27.  The Rapporteur stresses the importance of strengthening institutional support and training in human rights through the adoption of a coordinated security policy by the various actors involved in the administration of justice in the country. The Rapporteur has received information that the office for coordination of justice, established 1998, has been unable to coordinate necessary actions to accomplish satisfactory criminal investigations  The Rapporteur has also noted a weakness in the technical and forensic investigative capability of the Guatemalan State; in this vein, the Rapporteur urges the State to implement the law for the establishment and operation of the National Autonomous Institute of Forensic Sciences.


28.  The Vice-President repeats that it is necessary to have elements to permit transparency in government, through rapid and effective access to public information held by the State.
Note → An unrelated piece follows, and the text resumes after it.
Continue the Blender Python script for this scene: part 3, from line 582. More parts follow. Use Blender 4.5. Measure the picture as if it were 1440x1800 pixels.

This includes information on the allocation of resources and management of investments made with public funds.


29.  The Rapporteur expresses her concern about the persistence of impunity as a structural problem in Guatemala. Human rights organizations told the Rapporteur that cases in the Public Prosecutor’s Office are often closed because it is not possible to continue investigating the facts. In this connection, Ms. Villarán reminds the Guatemalan State that impunity for human rights violations erodes the foundations of a democratic State, interrupting the development of its basic institutions.


Working meetings on cases and urgent precautionary measures before the inter-American system


30.  In the course of her visit, the Vice-President and Rapporteur for Guatemala of the Inter-American Commission held working meetings on cases during which important agreements were reached in five cases of friendly settlement, five cases of follow-up of recommendations, and eight precautionary measures. The progress made is a tribute to the effort and will of the victims, the representatives, and the State—represented by the COPREDEH—to fulfill their international obligations


31.  Finally, Ms. Susana Villarán expresses her appreciation to the State and its officials who met with her, especially the COPREDEH and its unit of men and women who defend human rights, for their support in coordination of the visit, and for providing valuable information. She also acknowledges with thanks the cooperation of organizations that supported the coordination of meetings with civil society and all those who took part in interviews with the delegation of the Inter-American Commission on Human rights.